[Dataset entries]
*-*-*

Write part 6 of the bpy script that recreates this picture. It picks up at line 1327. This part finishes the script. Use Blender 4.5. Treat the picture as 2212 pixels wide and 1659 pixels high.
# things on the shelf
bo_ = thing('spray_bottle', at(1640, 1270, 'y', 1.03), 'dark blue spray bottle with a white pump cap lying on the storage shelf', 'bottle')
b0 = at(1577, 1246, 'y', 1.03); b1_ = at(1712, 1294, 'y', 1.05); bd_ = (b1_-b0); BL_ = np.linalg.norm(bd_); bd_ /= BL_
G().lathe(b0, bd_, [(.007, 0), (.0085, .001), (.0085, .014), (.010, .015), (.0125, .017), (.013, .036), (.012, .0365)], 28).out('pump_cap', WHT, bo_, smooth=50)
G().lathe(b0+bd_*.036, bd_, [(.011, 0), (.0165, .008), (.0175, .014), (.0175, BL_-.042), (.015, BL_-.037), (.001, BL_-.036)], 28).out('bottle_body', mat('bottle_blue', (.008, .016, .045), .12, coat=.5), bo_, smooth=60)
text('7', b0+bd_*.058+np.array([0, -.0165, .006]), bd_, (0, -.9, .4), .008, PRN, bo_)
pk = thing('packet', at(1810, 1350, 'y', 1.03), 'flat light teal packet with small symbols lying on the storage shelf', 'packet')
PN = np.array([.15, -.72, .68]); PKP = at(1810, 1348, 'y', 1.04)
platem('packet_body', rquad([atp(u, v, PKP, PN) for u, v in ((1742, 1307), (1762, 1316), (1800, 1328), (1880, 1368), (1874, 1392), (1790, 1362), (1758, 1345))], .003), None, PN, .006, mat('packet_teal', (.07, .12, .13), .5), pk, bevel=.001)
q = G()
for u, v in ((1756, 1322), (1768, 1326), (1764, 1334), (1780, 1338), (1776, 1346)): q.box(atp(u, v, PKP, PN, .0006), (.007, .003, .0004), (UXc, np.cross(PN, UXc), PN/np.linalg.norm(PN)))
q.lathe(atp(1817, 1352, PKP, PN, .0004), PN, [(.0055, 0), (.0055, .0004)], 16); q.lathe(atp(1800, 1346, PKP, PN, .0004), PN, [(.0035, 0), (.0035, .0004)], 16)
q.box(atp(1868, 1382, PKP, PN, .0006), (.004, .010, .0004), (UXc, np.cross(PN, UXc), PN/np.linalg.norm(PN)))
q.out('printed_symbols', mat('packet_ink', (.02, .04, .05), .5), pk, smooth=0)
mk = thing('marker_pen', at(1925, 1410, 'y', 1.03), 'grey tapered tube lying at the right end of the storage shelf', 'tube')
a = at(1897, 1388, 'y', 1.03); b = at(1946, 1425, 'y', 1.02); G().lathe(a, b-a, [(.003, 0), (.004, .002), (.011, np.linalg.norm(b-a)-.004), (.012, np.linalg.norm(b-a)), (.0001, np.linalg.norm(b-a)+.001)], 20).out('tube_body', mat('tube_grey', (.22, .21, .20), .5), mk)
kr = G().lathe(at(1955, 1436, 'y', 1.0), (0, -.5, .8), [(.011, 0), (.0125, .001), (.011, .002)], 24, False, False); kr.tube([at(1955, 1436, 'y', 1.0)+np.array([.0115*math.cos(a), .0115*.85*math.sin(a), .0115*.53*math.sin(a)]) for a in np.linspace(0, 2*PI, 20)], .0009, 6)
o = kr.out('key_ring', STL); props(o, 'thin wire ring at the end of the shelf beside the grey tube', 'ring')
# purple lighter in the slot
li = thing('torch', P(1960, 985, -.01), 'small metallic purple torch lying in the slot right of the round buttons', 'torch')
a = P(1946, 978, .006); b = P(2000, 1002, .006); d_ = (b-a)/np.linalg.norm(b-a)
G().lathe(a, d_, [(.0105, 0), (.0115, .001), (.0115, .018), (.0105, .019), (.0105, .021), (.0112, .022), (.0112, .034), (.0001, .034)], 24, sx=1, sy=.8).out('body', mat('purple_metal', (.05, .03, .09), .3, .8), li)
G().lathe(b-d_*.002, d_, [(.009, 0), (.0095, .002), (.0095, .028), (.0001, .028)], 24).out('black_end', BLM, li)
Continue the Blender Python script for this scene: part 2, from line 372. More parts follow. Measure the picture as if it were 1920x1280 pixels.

*-*-*

Requirement: Write out all the records above again, exactly as they stand.

Exercise answer:
Write part 6 of the bpy script that recreates this picture. It picks up at line 1327. This part finishes the script. Use Blender 4.5. Treat the picture as 2212 pixels wide and 1659 pixels high.
# things on the shelf
bo_ = thing('spray_bottle', at(1640, 1270, 'y', 1.03), 'dark blue spray bottle with a white pump cap lying on the storage shelf', 'bottle')
b0 = at(1577, 1246, 'y', 1.03); b1_ = at(1712, 1294, 'y', 1.05); bd_ = (b1_-b0); BL_ = np.linalg.norm(bd_); bd_ /= BL_
G().lathe(b0, bd_, [(.007, 0), (.0085, .001), (.0085, .014), (.010, .015), (.0125, .017), (.013, .036), (.012, .0365)], 28).out('pump_cap', WHT, bo_, smooth=50)
G().lathe(b0+bd_*.036, bd_, [(.011, 0), (.0165, .008), (.0175, .014), (.0175, BL_-.042), (.015, BL_-.037), (.001, BL_-.036)], 28).out('bottle_body', mat('bottle_blue', (.008, .016, .045), .12, coat=.5), bo_, smooth=60)
text('7', b0+bd_*.058+np.array([0, -.0165, .006]), bd_, (0, -.9, .4), .008, PRN, bo_)
pk = thing('packet', at(1810, 1350, 'y', 1.03), 'flat light teal packet with small symbols lying on the storage shelf', 'packet')
PN = np.array([.15, -.72, .68]); PKP = at(1810, 1348, 'y', 1.04)
platem('packet_body', rquad([atp(u, v, PKP, PN) for u, v in ((1742, 1307), (1762, 1316), (1800, 1328), (1880, 1368), (1874, 1392), (1790, 1362), (1758, 1345))], .003), None, PN, .006, mat('packet_teal', (.07, .12, .13), .5), pk, bevel=.001)
q = G()
for u, v in ((1756, 1322), (1768, 1326), (1764, 1334), (1780, 1338), (1776, 1346)): q.box(atp(u, v, PKP, PN, .0006), (.007, .003, .0004), (UXc, np.cross(PN, UXc), PN/np.linalg.norm(PN)))
q.lathe(atp(1817, 1352, PKP, PN, .0004), PN, [(.0055, 0), (.0055, .0004)], 16); q.lathe(atp(1800, 1346, PKP, PN, .0004), PN, [(.0035, 0), (.0035, .0004)], 16)
q.box(atp(1868, 1382, PKP, PN, .0006), (.004, .010, .0004), (UXc, np.cross(PN, UXc), PN/np.linalg.norm(PN)))
q.out('printed_symbols', mat('packet_ink', (.02, .04, .05), .5), pk, smooth=0)
mk = thing('marker_pen', at(1925, 1410, 'y', 1.03), 'grey tapered tube lying at the right end of the storage shelf', 'tube')
a = at(1897, 1388, 'y', 1.03); b = at(1946, 1425, 'y', 1.02); G().lathe(a, b-a, [(.003, 0), (.004, .002), (.011, np.linalg.norm(b-a)-.004), (.012, np.linalg.norm(b-a)), (.0001, np.linalg.norm(b-a)+.001)], 20).out('tube_body', mat('tube_grey', (.22, .21, .20), .5), mk)
kr = G().lathe(at(1955, 1436, 'y', 1.0), (0, -.5, .8), [(.011, 0), (.0125, .001), (.011, .002)], 24, False, False); kr.tube([at(1955, 1436, 'y', 1.0)+np.array([.0115*math.cos(a), .0115*.85*math.sin(a), .0115*.53*math.sin(a)]) for a in np.linspace(0, 2*PI, 20)], .0009, 6)
o = kr.out('key_ring', STL); props(o, 'thin wire ring at the end of the shelf beside the grey tube', 'ring')
# purple lighter in the slot
li = thing('torch', P(1960, 985, -.01), 'small metallic purple torch lying in the slot right of the round buttons', 'torch')
a = P(1946, 978, .006); b = P(2000, 1002, .006); d_ = (b-a)/np.linalg.norm(b-a)
G().lathe(a, d_, [(.0105, 0), (.0115, .001), (.0115, .018), (.0105, .019), (.0105, .021), (.0112, .022), (.0112, .034), (.0001, .034)], 24, sx=1, sy=.8).out('body', mat('purple_metal', (.05, .03, .09), .3, .8), li)
G().lathe(b-d_*.002, d_, [(.009, 0), (.0095, .002), (.0095, .028), (.0001, .028)], 24).out('black_end', BLM, li)
Continue the Blender Python script for this scene: part 2, from line 372. More parts follow. Measure the picture as if it were 1920x1280 pixels.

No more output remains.